Review of 8 Women

8 Women (2002)
10/10
Camp By Eight
18 August 2006
Warning: Spoilers
Much like the lightweight tone that Alfred Hitchcock took with filming NORTH BY NORTHWEST after his very heavy-handed VERTIGO, Francois Ozon, a completely different film-maker who shot to international acclaim in 2000 with his introspective drama SOUS LE SABLE, decided to do a 180-degree turn and tackle a musical in the 1950's vein. 8 FEMMES begins with a montage of flowers seen up close and some very Mancini-like music in the opening credits announcing each and every one of the eight female leads, and recreates, inch by inch, a visual splendour that Douglas Sirk would have cheered. Fake snow, fake backdrops, a picturesque mansion, and the most harmless little deer this side of Bambi bring forth this atmosphere of shallow artifice, and this is only the beginning.

Immediately he moves into the house and introduces the players, women who are a part of a household, who dominate the scene with their very presence. Each one of them dressed in bold, distinctive colors, with diametrically opposed tempers to match, all gathering for a night of intrigue and catfights over the state of affairs of the man whom they are all related to -- Marcel -- who has apparently been killed by a knife in the back. As the day progresses, it becomes increasingly clear that all of them, including frail old Mamy who it seems is not an invalid and can walk quite well and Pierrette, Marcel's sister who lives nearby and enters the film in with a truck load of secrets beneath her cool facade, has a motive to have killed Marcel.

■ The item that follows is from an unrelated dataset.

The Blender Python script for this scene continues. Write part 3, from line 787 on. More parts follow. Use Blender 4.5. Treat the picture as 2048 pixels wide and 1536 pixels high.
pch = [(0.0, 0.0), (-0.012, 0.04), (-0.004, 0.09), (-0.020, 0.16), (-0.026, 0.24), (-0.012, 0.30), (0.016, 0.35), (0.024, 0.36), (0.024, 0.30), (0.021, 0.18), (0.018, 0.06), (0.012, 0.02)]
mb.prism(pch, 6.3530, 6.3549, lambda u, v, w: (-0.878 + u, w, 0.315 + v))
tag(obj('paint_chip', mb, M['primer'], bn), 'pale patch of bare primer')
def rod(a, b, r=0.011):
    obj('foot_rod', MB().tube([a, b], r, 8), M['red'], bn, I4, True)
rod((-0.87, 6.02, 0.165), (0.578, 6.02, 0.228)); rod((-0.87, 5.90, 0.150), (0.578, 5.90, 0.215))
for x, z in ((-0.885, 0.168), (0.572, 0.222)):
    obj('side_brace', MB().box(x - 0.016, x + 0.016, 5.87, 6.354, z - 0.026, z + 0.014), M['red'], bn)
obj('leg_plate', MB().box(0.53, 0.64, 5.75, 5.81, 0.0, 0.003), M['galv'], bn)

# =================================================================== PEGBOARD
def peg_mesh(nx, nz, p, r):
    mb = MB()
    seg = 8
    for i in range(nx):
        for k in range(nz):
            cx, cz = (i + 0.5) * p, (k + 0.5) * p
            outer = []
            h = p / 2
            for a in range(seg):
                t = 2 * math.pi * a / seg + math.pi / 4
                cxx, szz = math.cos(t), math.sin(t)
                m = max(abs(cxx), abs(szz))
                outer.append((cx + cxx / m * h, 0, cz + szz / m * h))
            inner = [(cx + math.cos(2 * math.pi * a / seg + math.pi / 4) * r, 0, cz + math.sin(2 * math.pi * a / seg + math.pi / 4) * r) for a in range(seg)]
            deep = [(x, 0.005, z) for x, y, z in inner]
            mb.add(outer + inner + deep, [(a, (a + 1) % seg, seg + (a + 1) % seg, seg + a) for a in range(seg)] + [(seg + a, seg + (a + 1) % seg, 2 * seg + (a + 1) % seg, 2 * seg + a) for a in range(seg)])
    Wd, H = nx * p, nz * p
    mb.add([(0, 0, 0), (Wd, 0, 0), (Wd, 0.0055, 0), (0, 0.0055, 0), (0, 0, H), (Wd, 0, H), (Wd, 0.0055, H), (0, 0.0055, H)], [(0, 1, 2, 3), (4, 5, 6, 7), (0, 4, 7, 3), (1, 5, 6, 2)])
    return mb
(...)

Agatha Christie's spirit channeled in a musical? You bet. And what a rollicking ride 8 FEMMES is! Garish and melodramatic, a product from the land of Technicolor, and boasting wacky performances that only get more complicated as things progress and layers of lies are peeled away. The cast is something concocted out of a fantasy of casting: there's Catherine Deneuve who plays Gaby, a catty snob, wife to Marcel and gets to utter a completely outrageous line to Isabelle Huppert who plays her sister Augustine: "I am rich and beautiful, while you are ugly and poor." Danielle Darrieux, a grand dame of movies since the Forties, is a hoot as Mamy, and there is a hysterical scene where after a confession to Huppert's character goes horribly crazy, Deneuve whacks her on the head with a glass carafe (or bottle?). Virginie Ledoyen and Ludivine Sagnier play daughters to Deneuve who may not have the same father; Emmanuelle Beart is Louise, the quintessential exaggeration of a French maid complete with a kissable pout, Firmine Richard plays the house maid who has her own secrets and is a dead ringer to Louise Beavers in essence. Then there's the outstanding Fanny Ardant, a more smoldering, sensual incarnation of Katharine Hepburn (and looking just like Hepburn circa 1949 when she made ADAM'S RIB), who enters the movie at the right time to get things really complicated and who later on has one of the best moments on film: a catfight with none other than Deneuve herself.

8 FEMMES is an excessive movie made for film buffs who know about excess in the form of color, campy performances, and who love watching female icons getting bitchy with each other. All of the performances have their moments of high and low, but Huppert not only takes the cake -- she grabs it, runs for the nearest exit, and gobbles it whole in one gluttonous gulp and she acts like she knows it. Deneuve is quite acidic in her role -- it's been light years since she's been "just the pretty ingénue" from the days of THE UMBRELLAS OF CHERBOURG. Older, with sharper features, and yet still regal and cool with a "what the hell" attitude. But above all of them there is Ozon, someone I was not aware of until recently, and whose films I'm enjoying the more I see them, bringing this time capsule as if he himself were impersonating Vincent Minnelli or Robert Wise himself. A perfect ooh-la-la of a movie.